Much of what shapes consumer trust is driven by an emotional connection, or personal alignment, with the enterprise. And, much of what shapes the enterprise culture is set and accomplished by senior executives, who are what Max De Pree termed “servant leaders” to the stakeholders. This creates a dynamic and continuously evolving situation where the employees and customers sit atop the organizational priorities pyramid.

Service and customer behavior expert Ken Blanchard was recently quoted on this subject: “Your people need to know what business you’re in, where you’re heading, the values that will guide your journey, and your goals. Responsibility lies with top management to establish these guidelines and be sure people understand them. Once everyone understands the leadership part of servant leadership, you can turn the pyramid upside down. As a leader, you now serve your people and are responsive to their needs. This is the servant part of servant leadership. Now your people are empowered to bring their brains to work and do things the way they think they need to be done—within the guidelines that have been set. It’s not a free for all. It’s guided empowerment where (employees) know they can be trusted to make decisions that are in the best interest of the customer.” So, employees are both creators and enablers of consumer trust.

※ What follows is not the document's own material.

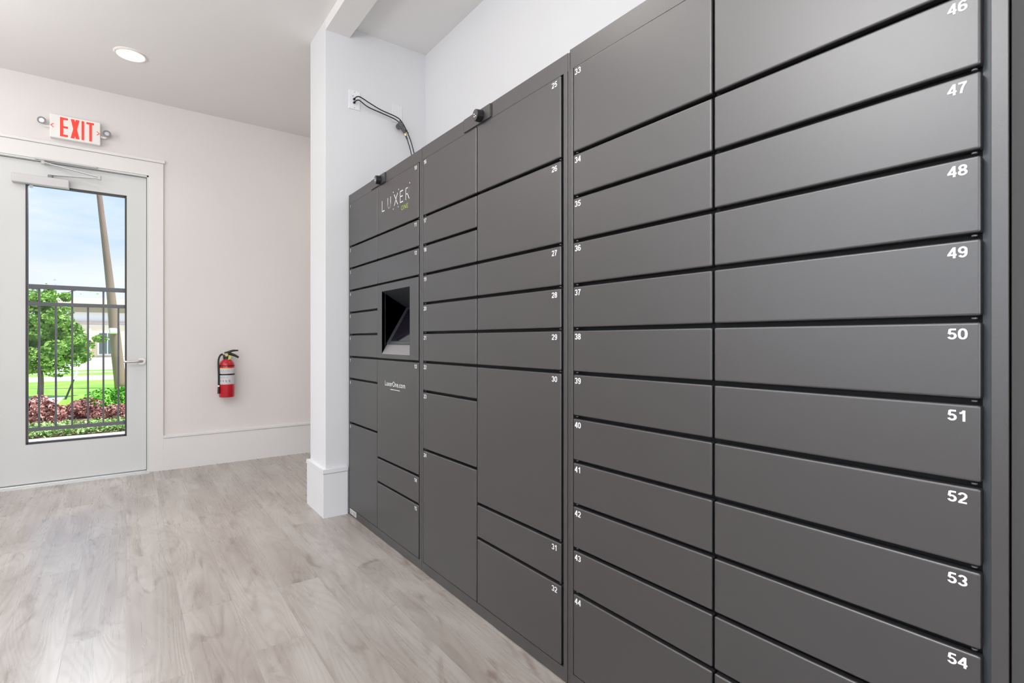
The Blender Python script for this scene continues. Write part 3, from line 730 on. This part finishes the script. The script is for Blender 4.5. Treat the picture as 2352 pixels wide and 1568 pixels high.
# ------------------------------------------------------------------ outdoors
G = -0.03
def ground(name, y0, y1, z, m, x0=-30, x1=12, kind='structure'):
    o = link(name, boxbm(x0, x1, y0, y1, z-0.2, z), m); o['kind'] = kind; return o
ground('ground_walk', YB+0.161, 7.95, G, M['concrete'])
ground('ground_bed', 7.95, 10.9, G-0.005, M['mulch'])
ground('ground_lawn', 10.9, 18.9, G-0.01, M['lawn'])
ground('ground_sidewalk', 18.9, 21.3, G, M['concrete'])
ground('ground_verge', 21.3, 25.6, G-0.01, M['lawn'], x0=-40, x1=20)
ground('ground_kerb', 23.3, 23.9, G+0.005, M['concrete'], x0=-40, x1=20)
ground('ground_road', 25.6, 62, G-0.02, M['asphalt'], x0=-80, x1=60)
ground('ground_park_strip', 10.9, 13.6, G+0.002, M['concrete'], x0=-3.2, x1=-0.98)
def leaves(bm, centres, n, size, rng, up=0.3, mi=0):
    for _ in range(n):
        c, r = centres[rng.randrange(len(centres))]
        while True:
            d = Vector((rng.uniform(-1, 1), rng.uniform(-1, 1), rng.uniform(-1, 1)))
            if 0.15 < d.length < 1: break
        d = d.normalized() * (d.length ** 0.4)
        p = Vector(c) + Vector((d.x*r[0], d.y*r[1], d.z*r[2]))
        s = size * rng.uniform(0.6, 1.3)
        a = Vector((rng.gauss(0, 1), rng.gauss(0, 1), rng.gauss(0, .6))).normalized(); b = a.cross(Vector((rng.gauss(0, 1), rng.gauss(0, 1), rng.gauss(0, 1)))).normalized()
        q = [p + a*s, p + b*s*0.55, p - a*s, p - b*s*0.55]
        f = bm.faces.new([bm.verts.new(v) for v in q]); f.material_index = mi
    return bm
# fence
FY = 7.25
fe = empty('metal_fence', (-0.4, FY, G)); tag(fe, 'dark metal picket fence outside the glass door', 'fence')
for z, h in ((1.648, 0.045), (1.468, 0.038), (0.168, 0.038)):
    link('rail', boxbm(-3.4, 1.6, FY-0.018, FY+0.018, z-h/2, z+h/2, bev=0.002), M['fence'], fe)
x = -0.071
xs = [x - 0.1312*k for k in range(-9, 22)]
for k, x in enumerate(xs):
    tall = ((k - 9) % 2 == 1)
    bm = BM(); box(bm, x-0.0085, x+0.0085, FY-0.009, FY+0.009, 0.10 if False else 0.150, 1.648 if tall else 1.468)
    link('picket', bm, M['fence'], fe)
for x in (-2.62, 0.02, 1.5):
    link('post', boxbm(x-0.03, x+0.03, FY-0.03, FY+0.03, G, 1.68, bev=0.002), M['fence'], fe)
# ground cover (nobody could count it)
rng = random.Random(11)
bm = BM()
for _ in range(6500):
    p = Vector((rng.uniform(-1.7, 0.7), rng.uniform(7.98, 8.72), G + rng.uniform(0.0, 0.10)))
    s = rng.uniform(0.012, 0.03); a = Vector((rng.gauss(0, 1), rng.gauss(0, 1), rng.gauss(0, .5))).normalized(); b = a.cross(Vector((rng.gauss(0, .4), rng.gauss(0, .4), 1))).normalized()
    bm.faces.new([bm.verts.new(v) for v in (p+a*s, p+b*s*.6, p-a*s, p-b*s*.6)])
tag(link('ground_cover', bm, M['cover']), 'low pale green ground cover at the foot of the fence', 'ground cover', kind='stuff')
# maroon shrubs
shr = [(-1.36, 9.75, 0.16, 0.28, 'dark maroon shrub at the far left behind the fence'),
       (-0.88, 9.28, 0.31, 0.30, 'tall reddish shrub in front of the young tree'),
       (-0.46, 9.85, 0.24, 0.32, 'low maroon shrub in the middle of the bed, left of the green bush'),
       (-0.13, 9.22, 0.20, 0.30, 'maroon shrub in front of the bright green bush'),
       (0.28, 9.80, 0.33, 0.32, 'tall maroon shrub at the right end beside the leaning pole')]
for (x, y, hh, r, lab) in shr:
    bm = BM(); cs = [((x, y, G+hh*0.55), (r*0.62, r*0.62, hh*0.60))]
    for _ in range(7): cs.append(((x+rng.uniform(-r, r)*.55, y+rng.uniform(-r, r)*.6, G+hh*rng.uniform(.25, 1.0)), (r*.34, r*.34, hh*.36)))
    leaves(bm, cs, 1500, 0.026, rng)
    sh = link('maroon_shrub', bm, M['maroon'], origin=(x, y, G)); tag(sh, lab, 'shrub', 'maroon shrubs in the bed behind the fence')
    bm = BM()
    for k in range(4):
        a = k*1.7; tube(bm, [(x, y, G-0.004), (x+.06*cos(a), y+.06*sin(a), G+hh*.4), (x+.13*cos(a), y+.13*sin(a), G+hh*.8)], 0.006, 6, 3)
    link('stem', bm, M['bark'], sh)
x, y = -0.22, 10.58
bm = BM(); leaves(bm, [((x, y, G+.17), (.36, .28, .18)), ((x+.22, y, G+.20), (.2, .2, .18)), ((x-.22, y, G+.1), (.18, .18, .12))], 1600, 0.028, rng)
sh = link('green_bush', bm, M['hedge'], origin=(x, y, G)); tag(sh, 'low bright green bush behind the maroon shrubs near the leaning pole', 'bush')
# young tree
TX, TY = -1.34, 13.5
tr = empty('young_tree', (TX, TY, G)); tag(tr, 'young leafy green tree with a slim trunk left of the leaning pole', 'tree')
bm = BM(); tube(bm, [(TX, TY, G-0.05), (TX+.01, TY, .35), (TX-.02, TY, .8), (TX+.05, TY, 1.4), (TX+.06, TY, 2.1)], [.050, .044, .036, .025, .008], 10)
for k in range(9):
    a = k*2.4; z = .55+k*.16; tube(bm, [(TX, TY, z), (TX+.35*cos(a), TY+.3*sin(a), z+.18), (TX+.62*cos(a), TY+.5*sin(a), z+.30)], [.016, .010, .004], 6, 3)
link('trunk', bm, M['bark'], tr)
bm = BM(); cs = []
for _ in range(70):
    a = rng.uniform(0, 2*pi); z = rng.uniform(.50, 1.95); rr = (1 - abs(z-1.05)/1.25) * rng.uniform(.2, .78)
    cs.append(((TX-.05+rr*cos(a)*1.15, TY+rr*sin(a)*.8, z), (.20, .20, .13)))
for q_ in range(10): cs.append(((TX-.25+rng.uniform(-.35,.45), TY, rng.uniform(.75,1.6)), (.22, .2, .16)))
for q_ in range(12): cs.append(((TX+rng.uniform(-.1,.62), TY-.1, rng.uniform(.70,1.45)), (.20, .2, .15)))
cs += [((TX+.15, TY, 2.0), (.10, .10, .10)), ((TX+.38, TY, 1.95), (.09, .06, .09)), ((TX-.1, TY, 2.12), (.12, .1, .03)), ((TX+.66, TY, 1.0), (.17, .2, .10)), ((TX+.9, TY, 1.12), (.12, .1, .07)), ((TX+.62, TY, .78), (.14, .2, .10))]
leaves(bm, cs, 21000, 0.034, rng)
link('foliage', bm, M['leaf'], tr)
bm = BM(); leaves(bm, [((TX+.16, TY, 2.22), (.10, .06, .14)), ((TX+.75, TY, 2.05), (.16, .05, .10))], 14, 0.028, rng); link('twigs', bm, M['leaf'], tr)
# leaning utility pole
up = empty('utility_pole', (-0.13, 15.4, G)); tag(up, 'weathered brown utility pole leaning to the left outside', 'pole')
bm = BM(); tube(bm, [(-0.105, 15.4, G-0.02), (-0.215, 15.4, 1.2), (-0.312, 15.4, 2.44), (-0.515, 15.4, 4.58), (-0.86, 15.4, 8.2)], [.118, .108, .080, .052, .045], 20)
link('wooden_shaft', bm, M['pole_wood'], up, smooth=True)
bm = BM(); box(bm, -0.33, -0.17, 15.22, 15.30, 1.24, 1.38, bev=0.03)  # added bright box in place of a reflected glare spot
link('glare_box', bm, mat('bright glare box', (0.85, 0.85, 0.86), 0.2, metal=0.5), up)
# slanted marker stake
st = link('marker_stake', tube(BM(), [(-0.93, 13.0, G), (-0.81, 13.0, 0.34)], 0.016, 8, 1), M['fence'], origin=(-0.93, 13.0, G)); tag(st, 'thin dark stake leaning in the lawn left of the utility pole', 'stake')
bm = BM(); tube(bm, [(-0.81, 13.0, 0.34), (-0.76, 13.0, 0.50)], 0.024, 8, 1); link('white_tip', bm, M['plate'], st)
# far building
by = 45.0
bd = empty('office_building', (0, by, G)); tag(bd, 'cream building with brick piers and flat cornice across the street', 'building')
def bpart(name, m, *a): return link(name, boxbm(*a), m, bd)
bpart('wall', M['stucco_w'], -14, 14, by, by+10, G, 3.45)
bpart('cornice', M['stucco'], -14.3, 14.3, by-0.6, by+10, 3.42, 3.9)
bpart('band', M['stone_band'], -14.1, 14.1, by-0.35, by, 2.98, 3.30)
bpart('lower_wall', M['stucco'], -14, 14, by-0.12, by, G, 2.15)
for x0, x1 in ((-9.5, -6.8), (-5.6, -3.2), (-2.9, -1.85), (3.2, 5.2)):
    bpart('brick_pier', M['brick'], x0, x1, by-0.32, by-0.12, G, 1.05)
bpart('white_pilaster', M['stucco_w'], -2.06, -1.9, by-0.45, by-0.1, G, 1.9)
for x0, x1, z0, z1 in ((-1.50, -0.55, 0.17, 1.58), (-5.0, -4.0, 0.6, 1.6), (-3.15, -2.95, 0.6, 1.3), (0.8, 1.9, 0.17, 1.58)):
    w = bpart('window', M['stucco_w'], x0-0.06, x1+0.06, by-0.36, by-0.12, z0-0.06, z1+0.06)
    bm = BM(); n = max(1, round((x1-x0)/0.45)); dx = (x1-x0)/n
    for k in range(n): box(bm, x0+dx*k+.03, x0+dx*(k+1)-.03, by-0.38, by-0.35, z0, z0+(z1-z0)*.68); box(bm, x0+dx*k+.03, x0+dx*(k+1)-.03, by-0.38, by-0.35, z0+(z1-z0)*.74, z1)
    link('pane', bm, M['glass_dark'], w)
bpart('stripe', M['brick'], -14, 14, by-0.16, by-0.11, 2.28, 2.36)

# ------------------------------------------------------------------ sky
wd = bpy.data.worlds.new('World'); bpy.context.scene.world = wd; wd.use_nodes = True
nt = wd.node_tree; N = nt.nodes; L = nt.links; bg = N['Background']
tc = N.new('ShaderNodeTexCoord'); sp = N.new('ShaderNodeSeparateXYZ'); L.new(tc.outputs['Generated'], sp.inputs[0])
rp = N.new('ShaderNodeValToRGB'); L.new(sp.outputs[2], rp.inputs[0])
e = rp.color_ramp.elements; e[0].position = 0.0; e[0].color = (0.80, 0.86, 0.98, 1); e[1].position = 0.36; e[1].color = (0.34, 0.57, 1.0, 1)
q = rp.color_ramp.elements.new(0.10); q.color = (0.74, 0.83, 0.98, 1); q = rp.color_ramp.elements.new(0.22); q.color = (0.46, 0.68, 1.0, 1)
mp = N.new('ShaderNodeMapping'); mp.inputs['Scale'].default_value = (2.2, 2.2, 9.0); L.new(tc.outputs['Generated'], mp.inputs[0])
ns = N.new('ShaderNodeTexNoise'); ns.inputs['Scale'].default_value = 1.6; ns.inputs['Detail'].default_value = 5; L.new(mp.outputs[0], ns.inputs['Vector'])
r2 = N.new('ShaderNodeValToRGB'); r2.color_ramp.elements[0].position = 0.45; r2.color_ramp.elements[1].position = 0.72; L.new(ns.outputs['Fac'], r2.inputs[0])
mx = N.new('ShaderNodeMix'); mx.data_type = 'RGBA'; L.new(r2.outputs[0], mx.inputs['Factor']); L.new(rp.outputs[0], mx.inputs['A']); mx.inputs['B'].default_value = (0.90, 0.93, 1.0, 1)
L.new(mx.outputs['Result'], bg.inputs['Color']); bg.inputs['Strength'].default_value = 1.25

# ------------------------------------------------------------------ lights
def light(name, kind, loc, power, col=(1, 1, 1), size=1, size_y=None, rot=None, target=None, **k):
    l = bpy.data.lights.new(name, kind); l.energy = power; l.color = col
    if kind == 'AREA':
        l.shape = 'RECTANGLE' if size_y else 'DISK'; l.size = size
        if size_y: l.size_y = size_y
    o = bpy.data.objects.new(name, l); COL.objects.link(o); o.location = loc
    if target is not None: o.rotation_euler = (Vector(target)-Vector(loc)).to_track_quat('-Z', 'Y').to_euler()
    for a, b in k.items(): setattr(l, a, b)
    return o
s = light('sun', 'SUN', (0, 0, 20), 7.0, (1, 0.96, 0.90), target=(-4, 2.8, 10)); s.data.angle = radians(1)
light('window_daylight', 'AREA', (-3.23, 0.7, 1.85), 44, (0.95, 0.97, 1.0), 4.4, 1.65, target=(0, 0.7, 1.75))
light('ceiling_bounce_fill', 'AREA', (-1.1, 0.7, 2.05), 60, (1.0, 0.985, 0.97), 0.9, 0.9, target=(-1.1, 0.7, 3.0))  # added soft fill aimed up at the ceiling, out of view
light('downlight_lamp', 'SPOT', (LX, LY, CEIL-0.02), 14, (1.0, 0.93, 0.84), spot_size=radians(130), spot_blend=0.8, shadow_soft_size=0.07)
for p in ((-1.6, 4.2), (-1.2, 1.4), (0.2, 1.9)):
    light('ceiling_lamp', 'AREA', (p[0], p[1], CEIL-0.01), 9, (1.0, 0.96, 0.91), 0.5, target=(p[0], p[1], 0))
light('ceiling_bounce_fill_far', 'AREA', (-1.8, 3.4, 2.0), 34, (1.0, 0.985, 0.97), 0.9, 0.9, target=(-1.8, 3.4, 3.0))  # second unseen fill, added to lift the far ceiling
light('rear_window_daylight', 'AREA', (-0.9, -3.1, 1.7), 62, (0.95, 0.97, 1.0), 3.0, 1.9, target=(-0.9, 0, 1.7))
light('near_ceiling_lamp', 'AREA', (-1.75, 1.05, CEIL-0.01), 40, (0.97, 0.97, 1.0), 0.55, target=(-1.2, 0.9, 0))
light('locker_highlight_spot', 'SPOT', (-1.75, 1.05, 2.98), 85, (0.97, 0.97, 1.0), target=(1.12, 0.35, 1.55), spot_size=radians(50), spot_blend=1.0, shadow_soft_size=0.32)  # unseen spot added to strengthen the sheen on the near lockers
light('corridor_lamp', 'AREA', (2.3, 4.4, CEIL-0.01), 9, (1.0, 0.92, 0.86), 0.4, target=(2.3, 4.4, 0))
light('door_glare_fill', 'AREA', (-0.3, 6.5, 2.95), 100, (0.97, 0.99, 1.0), 1.8, 0.6, target=(0.0, 3.0, 1.0))  # unseen lamp added outside for glare on floor and lockers

# ------------------------------------------------------------------ camera
cam = bpy.data.cameras.new('camera'); co = bpy.data.objects.new('camera', cam); COL.objects.link(co)
co.location = (0, 0, 1.09); co.rotation_euler = (radians(90), 0, -radians(36.746))
cam.sensor_width = 36; cam.lens = 18.159; cam.shift_y = -2.6/2352; cam.clip_start = 0.02; cam.clip_end = 300
sc = bpy.context.scene; sc.camera = co
sc.view_settings.view_transform = 'Standard'; sc.view_settings.look = 'None'; sc.view_settings.exposure = -0.15
cy = sc.cycles
cy.max_bounces = 6; cy.diffuse_bounces = 4; cy.glossy_bounces = 3; cy.transmission_bounces = 4; cy.transparent_max_bounces = 8
cy.use_adaptive_sampling = True; cy.adaptive_threshold = 0.05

Trust and emotions are also all about humanizing business processes, and creating experiences which add both differentiation and unique value. Increasingly, business is getting the message that, for trust to be earned, customers must be heard, understood and respected. Customers expect this, and trustworthy enterprises make this a core strength and element of their mission and vision. For the future, trust won’t just be a strength, it will be essential to survival.